_WRITTEN PROBLEM_
In the listing below, find the line with "b.build('figure', 'black', t)", then repeat exactly every line from the top through that one.

_DATA EXCERPT_
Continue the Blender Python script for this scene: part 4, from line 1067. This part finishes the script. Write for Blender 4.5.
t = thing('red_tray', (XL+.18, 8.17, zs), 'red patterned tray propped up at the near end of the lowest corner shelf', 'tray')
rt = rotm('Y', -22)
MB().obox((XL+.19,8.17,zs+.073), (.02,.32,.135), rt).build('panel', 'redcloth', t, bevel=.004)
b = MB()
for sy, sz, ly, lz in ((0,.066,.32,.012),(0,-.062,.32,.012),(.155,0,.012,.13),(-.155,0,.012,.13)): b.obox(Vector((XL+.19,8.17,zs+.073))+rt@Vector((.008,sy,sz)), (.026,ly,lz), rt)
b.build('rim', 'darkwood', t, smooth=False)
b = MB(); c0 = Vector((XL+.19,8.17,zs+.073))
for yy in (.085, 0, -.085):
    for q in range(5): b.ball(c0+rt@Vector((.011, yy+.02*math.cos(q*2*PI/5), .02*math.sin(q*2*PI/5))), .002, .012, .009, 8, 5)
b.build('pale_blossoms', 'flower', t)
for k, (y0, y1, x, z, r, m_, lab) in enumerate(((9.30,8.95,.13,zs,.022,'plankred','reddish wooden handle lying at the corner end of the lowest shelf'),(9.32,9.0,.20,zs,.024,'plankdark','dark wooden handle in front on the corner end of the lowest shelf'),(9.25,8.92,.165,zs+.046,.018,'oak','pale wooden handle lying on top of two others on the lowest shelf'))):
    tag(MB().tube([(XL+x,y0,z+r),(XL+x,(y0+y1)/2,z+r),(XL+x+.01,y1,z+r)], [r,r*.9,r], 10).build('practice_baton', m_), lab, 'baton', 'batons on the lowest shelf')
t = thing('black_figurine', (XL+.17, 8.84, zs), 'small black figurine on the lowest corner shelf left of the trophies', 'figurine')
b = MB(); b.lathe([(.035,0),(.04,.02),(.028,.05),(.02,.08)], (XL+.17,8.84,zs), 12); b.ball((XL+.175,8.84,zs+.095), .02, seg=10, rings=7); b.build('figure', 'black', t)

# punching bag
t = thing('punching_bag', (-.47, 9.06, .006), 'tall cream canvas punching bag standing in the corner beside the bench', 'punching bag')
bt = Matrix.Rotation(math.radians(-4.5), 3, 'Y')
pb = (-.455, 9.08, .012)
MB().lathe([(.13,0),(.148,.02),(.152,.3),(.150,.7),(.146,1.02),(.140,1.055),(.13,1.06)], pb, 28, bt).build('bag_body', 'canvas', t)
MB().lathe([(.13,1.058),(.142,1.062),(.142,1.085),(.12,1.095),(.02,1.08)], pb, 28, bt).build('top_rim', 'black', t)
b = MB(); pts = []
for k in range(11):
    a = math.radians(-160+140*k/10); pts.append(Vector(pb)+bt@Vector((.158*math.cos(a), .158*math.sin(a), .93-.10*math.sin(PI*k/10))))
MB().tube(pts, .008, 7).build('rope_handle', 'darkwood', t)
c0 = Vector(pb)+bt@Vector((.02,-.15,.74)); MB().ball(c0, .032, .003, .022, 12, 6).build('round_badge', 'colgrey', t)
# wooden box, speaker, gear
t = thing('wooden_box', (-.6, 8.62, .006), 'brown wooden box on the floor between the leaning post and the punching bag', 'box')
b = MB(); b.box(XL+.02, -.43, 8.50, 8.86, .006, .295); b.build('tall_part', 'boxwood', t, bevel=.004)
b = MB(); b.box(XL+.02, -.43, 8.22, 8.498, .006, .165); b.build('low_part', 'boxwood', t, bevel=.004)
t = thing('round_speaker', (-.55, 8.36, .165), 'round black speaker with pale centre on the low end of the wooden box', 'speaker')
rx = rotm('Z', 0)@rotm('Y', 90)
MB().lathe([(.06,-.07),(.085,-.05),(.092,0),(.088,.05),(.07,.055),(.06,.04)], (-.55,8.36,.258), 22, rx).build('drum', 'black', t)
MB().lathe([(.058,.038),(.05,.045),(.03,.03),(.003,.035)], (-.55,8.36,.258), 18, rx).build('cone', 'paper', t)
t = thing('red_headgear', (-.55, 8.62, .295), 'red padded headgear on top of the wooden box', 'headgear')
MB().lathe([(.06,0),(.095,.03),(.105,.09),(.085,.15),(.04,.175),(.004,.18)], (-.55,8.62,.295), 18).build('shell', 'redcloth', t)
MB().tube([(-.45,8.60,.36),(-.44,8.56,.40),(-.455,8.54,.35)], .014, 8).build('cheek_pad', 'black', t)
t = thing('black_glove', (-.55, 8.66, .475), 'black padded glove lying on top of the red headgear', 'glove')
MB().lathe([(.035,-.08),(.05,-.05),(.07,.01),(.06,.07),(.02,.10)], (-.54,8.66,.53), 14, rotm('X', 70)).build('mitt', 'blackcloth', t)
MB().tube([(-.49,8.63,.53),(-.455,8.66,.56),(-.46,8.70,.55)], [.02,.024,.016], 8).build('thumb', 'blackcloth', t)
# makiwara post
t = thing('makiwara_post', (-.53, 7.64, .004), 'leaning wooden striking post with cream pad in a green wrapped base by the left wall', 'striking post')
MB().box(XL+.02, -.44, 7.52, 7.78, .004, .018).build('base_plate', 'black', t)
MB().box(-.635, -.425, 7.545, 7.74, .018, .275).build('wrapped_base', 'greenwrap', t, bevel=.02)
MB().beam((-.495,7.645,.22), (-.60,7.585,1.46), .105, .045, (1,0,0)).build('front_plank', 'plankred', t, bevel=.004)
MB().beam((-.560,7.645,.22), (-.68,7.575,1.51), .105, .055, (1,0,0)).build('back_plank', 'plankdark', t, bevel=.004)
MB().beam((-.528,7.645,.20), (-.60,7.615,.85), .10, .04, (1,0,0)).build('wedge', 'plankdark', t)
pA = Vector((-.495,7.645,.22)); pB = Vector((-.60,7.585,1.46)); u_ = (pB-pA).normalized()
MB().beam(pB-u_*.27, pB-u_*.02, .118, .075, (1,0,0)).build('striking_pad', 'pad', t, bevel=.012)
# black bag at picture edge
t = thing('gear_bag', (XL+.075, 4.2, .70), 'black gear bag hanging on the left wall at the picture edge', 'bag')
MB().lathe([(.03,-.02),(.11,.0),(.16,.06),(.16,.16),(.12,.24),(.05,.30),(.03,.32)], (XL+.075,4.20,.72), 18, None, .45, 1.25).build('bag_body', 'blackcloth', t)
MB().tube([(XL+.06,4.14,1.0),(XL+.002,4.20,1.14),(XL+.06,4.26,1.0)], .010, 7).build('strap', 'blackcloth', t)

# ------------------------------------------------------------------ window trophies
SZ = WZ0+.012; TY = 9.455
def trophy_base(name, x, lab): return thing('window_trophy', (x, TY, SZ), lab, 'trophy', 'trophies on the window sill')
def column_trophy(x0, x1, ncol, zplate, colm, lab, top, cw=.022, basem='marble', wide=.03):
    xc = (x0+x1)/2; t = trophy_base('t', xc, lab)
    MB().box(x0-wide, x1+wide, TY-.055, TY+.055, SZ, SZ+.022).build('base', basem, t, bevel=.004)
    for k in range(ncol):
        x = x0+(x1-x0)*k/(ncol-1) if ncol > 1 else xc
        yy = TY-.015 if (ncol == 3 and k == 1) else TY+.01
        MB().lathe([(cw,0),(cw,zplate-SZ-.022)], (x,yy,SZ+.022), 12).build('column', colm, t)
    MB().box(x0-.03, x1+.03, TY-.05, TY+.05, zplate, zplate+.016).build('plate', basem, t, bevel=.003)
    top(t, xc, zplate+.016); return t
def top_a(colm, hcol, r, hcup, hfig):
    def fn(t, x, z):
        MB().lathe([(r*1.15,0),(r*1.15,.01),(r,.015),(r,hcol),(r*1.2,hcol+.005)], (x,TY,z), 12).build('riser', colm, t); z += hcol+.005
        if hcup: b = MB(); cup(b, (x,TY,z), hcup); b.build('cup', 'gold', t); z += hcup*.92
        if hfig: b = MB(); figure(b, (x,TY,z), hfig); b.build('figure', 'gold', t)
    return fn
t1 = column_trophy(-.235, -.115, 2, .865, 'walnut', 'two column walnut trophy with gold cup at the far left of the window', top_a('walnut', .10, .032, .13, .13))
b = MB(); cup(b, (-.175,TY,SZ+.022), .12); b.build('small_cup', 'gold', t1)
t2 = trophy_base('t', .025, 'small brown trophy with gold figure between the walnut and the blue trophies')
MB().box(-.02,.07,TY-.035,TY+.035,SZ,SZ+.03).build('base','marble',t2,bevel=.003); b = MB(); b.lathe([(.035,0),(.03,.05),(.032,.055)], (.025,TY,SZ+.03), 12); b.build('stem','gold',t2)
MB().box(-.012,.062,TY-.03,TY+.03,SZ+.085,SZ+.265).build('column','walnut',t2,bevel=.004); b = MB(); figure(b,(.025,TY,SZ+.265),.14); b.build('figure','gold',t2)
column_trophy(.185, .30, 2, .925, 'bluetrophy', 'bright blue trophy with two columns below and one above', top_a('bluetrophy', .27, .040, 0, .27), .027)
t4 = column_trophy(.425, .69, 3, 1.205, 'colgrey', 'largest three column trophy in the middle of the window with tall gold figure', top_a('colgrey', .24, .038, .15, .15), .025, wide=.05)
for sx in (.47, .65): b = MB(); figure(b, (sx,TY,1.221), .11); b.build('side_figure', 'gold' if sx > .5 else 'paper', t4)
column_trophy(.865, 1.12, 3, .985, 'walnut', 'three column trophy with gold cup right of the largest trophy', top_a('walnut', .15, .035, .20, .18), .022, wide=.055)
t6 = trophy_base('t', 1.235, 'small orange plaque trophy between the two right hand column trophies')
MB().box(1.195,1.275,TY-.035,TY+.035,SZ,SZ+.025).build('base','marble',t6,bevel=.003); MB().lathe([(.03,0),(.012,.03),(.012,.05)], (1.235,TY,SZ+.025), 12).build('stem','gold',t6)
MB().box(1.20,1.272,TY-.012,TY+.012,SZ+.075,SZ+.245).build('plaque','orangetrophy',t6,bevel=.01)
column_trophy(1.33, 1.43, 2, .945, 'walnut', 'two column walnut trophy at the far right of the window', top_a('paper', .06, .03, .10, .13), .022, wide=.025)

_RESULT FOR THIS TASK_
Continue the Blender Python script for this scene: part 4, from line 1067. This part finishes the script. Write for Blender 4.5.
t = thing('red_tray', (XL+.18, 8.17, zs), 'red patterned tray propped up at the near end of the lowest corner shelf', 'tray')
rt = rotm('Y', -22)
MB().obox((XL+.19,8.17,zs+.073), (.02,.32,.135), rt).build('panel', 'redcloth', t, bevel=.004)
b = MB()
for sy, sz, ly, lz in ((0,.066,.32,.012),(0,-.062,.32,.012),(.155,0,.012,.13),(-.155,0,.012,.13)): b.obox(Vector((XL+.19,8.17,zs+.073))+rt@Vector((.008,sy,sz)), (.026,ly,lz), rt)
b.build('rim', 'darkwood', t, smooth=False)
b = MB(); c0 = Vector((XL+.19,8.17,zs+.073))
for yy in (.085, 0, -.085):
    for q in range(5): b.ball(c0+rt@Vector((.011, yy+.02*math.cos(q*2*PI/5), .02*math.sin(q*2*PI/5))), .002, .012, .009, 8, 5)
b.build('pale_blossoms', 'flower', t)
for k, (y0, y1, x, z, r, m_, lab) in enumerate(((9.30,8.95,.13,zs,.022,'plankred','reddish wooden handle lying at the corner end of the lowest shelf'),(9.32,9.0,.20,zs,.024,'plankdark','dark wooden handle in front on the corner end of the lowest shelf'),(9.25,8.92,.165,zs+.046,.018,'oak','pale wooden handle lying on top of two others on the lowest shelf'))):
    tag(MB().tube([(XL+x,y0,z+r),(XL+x,(y0+y1)/2,z+r),(XL+x+.01,y1,z+r)], [r,r*.9,r], 10).build('practice_baton', m_), lab, 'baton', 'batons on the lowest shelf')
t = thing('black_figurine', (XL+.17, 8.84, zs), 'small black figurine on the lowest corner shelf left of the trophies', 'figurine')
b = MB(); b.lathe([(.035,0),(.04,.02),(.028,.05),(.02,.08)], (XL+.17,8.84,zs), 12); b.ball((XL+.175,8.84,zs+.095), .02, seg=10, rings=7); b.build('figure', 'black', t)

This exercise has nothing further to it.